A Note On the Empirics of Minimum-Wage Studies

Bill Hill (who has no Facebook account), after reading this post, asks a sensible question.  I’ll paraphrase his question.  (Mr. Hill: If I paraphrase mistakenly, do let me know ASAP.)

You [Boudreaux] say that minimum-wage legislation blocks the creation or discovery of economic opportunities that might well, had there been no such legislation, employed many low-skilled workers.  That claim might be true.  But even so, why would not empirical studies of changes in the minimum wage, and of differences in minimum-wages across political jurisdictions, fail to pick up these disemployment effects?

The answer is that such legislation likely blocks the creation or discovery of kinds of enterprises that differ greatly from existing enterprises in their mixes of labor and capital.  In particular, it’s plausible (although not certain) that, absent minimum-wage legislation or any significant threat of such legislation being enacted, entrepreneurs would experiment with enterprises using lots of low-skilled labor relative to other inputs.  For example, (and I here just speculate, because I’m no entrepreneur), a firm might arise that uses legions of low-skilled workers to deliver advertising fliers door to door, or uses legions of low-skilled workers to canvas neighborhoods offering to do light gardening work.
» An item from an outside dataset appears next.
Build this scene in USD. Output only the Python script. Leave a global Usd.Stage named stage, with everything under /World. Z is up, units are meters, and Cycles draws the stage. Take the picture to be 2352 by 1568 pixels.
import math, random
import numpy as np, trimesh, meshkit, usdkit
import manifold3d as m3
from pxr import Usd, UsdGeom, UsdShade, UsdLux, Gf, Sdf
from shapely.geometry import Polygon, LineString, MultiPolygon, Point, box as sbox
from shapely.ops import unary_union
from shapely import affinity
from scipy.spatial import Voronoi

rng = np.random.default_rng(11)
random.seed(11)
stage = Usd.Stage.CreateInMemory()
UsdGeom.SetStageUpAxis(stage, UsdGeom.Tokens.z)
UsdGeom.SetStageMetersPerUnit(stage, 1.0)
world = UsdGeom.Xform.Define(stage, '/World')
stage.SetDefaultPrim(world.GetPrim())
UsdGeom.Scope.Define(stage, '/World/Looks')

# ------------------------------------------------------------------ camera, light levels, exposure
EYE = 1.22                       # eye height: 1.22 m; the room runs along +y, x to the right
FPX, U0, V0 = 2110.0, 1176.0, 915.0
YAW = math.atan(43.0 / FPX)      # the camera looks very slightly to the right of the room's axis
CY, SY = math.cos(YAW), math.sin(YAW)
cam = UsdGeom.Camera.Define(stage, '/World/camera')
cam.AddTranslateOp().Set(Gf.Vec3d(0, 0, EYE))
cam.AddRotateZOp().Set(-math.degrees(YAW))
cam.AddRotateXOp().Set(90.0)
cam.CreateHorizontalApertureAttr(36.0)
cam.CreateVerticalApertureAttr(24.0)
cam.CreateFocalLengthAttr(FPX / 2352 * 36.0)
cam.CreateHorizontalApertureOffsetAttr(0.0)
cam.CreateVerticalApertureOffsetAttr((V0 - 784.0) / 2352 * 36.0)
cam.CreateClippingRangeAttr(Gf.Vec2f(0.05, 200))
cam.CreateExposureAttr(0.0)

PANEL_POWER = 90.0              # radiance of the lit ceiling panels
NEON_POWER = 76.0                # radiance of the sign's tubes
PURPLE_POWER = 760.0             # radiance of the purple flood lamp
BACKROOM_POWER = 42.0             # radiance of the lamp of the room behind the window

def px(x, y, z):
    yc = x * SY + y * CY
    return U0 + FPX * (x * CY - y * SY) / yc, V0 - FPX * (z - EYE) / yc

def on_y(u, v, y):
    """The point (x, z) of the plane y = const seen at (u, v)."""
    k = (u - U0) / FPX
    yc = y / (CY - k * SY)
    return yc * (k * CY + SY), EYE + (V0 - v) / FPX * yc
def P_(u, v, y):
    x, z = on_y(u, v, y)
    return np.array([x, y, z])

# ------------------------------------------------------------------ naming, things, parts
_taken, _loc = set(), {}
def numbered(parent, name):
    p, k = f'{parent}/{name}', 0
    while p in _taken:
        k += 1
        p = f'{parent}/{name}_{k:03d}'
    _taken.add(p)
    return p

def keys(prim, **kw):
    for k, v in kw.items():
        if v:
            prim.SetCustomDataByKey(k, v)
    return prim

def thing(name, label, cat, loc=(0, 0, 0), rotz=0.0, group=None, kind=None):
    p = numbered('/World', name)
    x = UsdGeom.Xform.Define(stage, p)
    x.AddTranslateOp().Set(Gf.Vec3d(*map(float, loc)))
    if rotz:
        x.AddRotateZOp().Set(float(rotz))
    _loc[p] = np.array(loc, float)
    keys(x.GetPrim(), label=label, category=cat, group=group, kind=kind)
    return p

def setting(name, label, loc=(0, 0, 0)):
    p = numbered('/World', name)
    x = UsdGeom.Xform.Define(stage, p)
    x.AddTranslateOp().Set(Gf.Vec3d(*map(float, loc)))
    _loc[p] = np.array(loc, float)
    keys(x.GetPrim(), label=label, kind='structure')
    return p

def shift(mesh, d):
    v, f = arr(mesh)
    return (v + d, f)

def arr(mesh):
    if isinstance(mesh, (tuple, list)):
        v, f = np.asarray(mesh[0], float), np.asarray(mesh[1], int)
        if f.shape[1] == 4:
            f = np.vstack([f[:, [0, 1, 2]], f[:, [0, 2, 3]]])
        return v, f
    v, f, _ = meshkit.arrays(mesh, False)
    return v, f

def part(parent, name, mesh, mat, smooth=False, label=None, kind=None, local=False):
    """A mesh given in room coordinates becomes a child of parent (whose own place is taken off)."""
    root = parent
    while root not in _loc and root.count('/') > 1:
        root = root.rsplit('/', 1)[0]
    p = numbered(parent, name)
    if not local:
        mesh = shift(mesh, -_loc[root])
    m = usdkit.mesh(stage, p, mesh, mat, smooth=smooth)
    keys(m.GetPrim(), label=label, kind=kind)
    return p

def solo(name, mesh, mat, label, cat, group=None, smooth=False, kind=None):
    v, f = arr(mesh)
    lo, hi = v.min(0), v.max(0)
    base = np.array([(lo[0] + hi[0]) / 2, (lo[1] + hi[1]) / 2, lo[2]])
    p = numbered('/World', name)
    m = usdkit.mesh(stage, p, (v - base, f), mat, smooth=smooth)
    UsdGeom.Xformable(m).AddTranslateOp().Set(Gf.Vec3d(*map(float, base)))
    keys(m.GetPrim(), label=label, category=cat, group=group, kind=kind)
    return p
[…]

But because we are burdened by minimum-wage legislation, and have been burdened by it for so long now without any reasonable prospect of its repeal, no one bothers even to think along the lines of creating such enterprises.  The enterprises that are created are ones that are reasonably well-equipped to deal with minimum-wage legislation – which is one reason why the (relatively) small changes and differences in such legislation do not register larger disemployment effects in the empirical studies (and why such effects are sometimes impossible even to detect).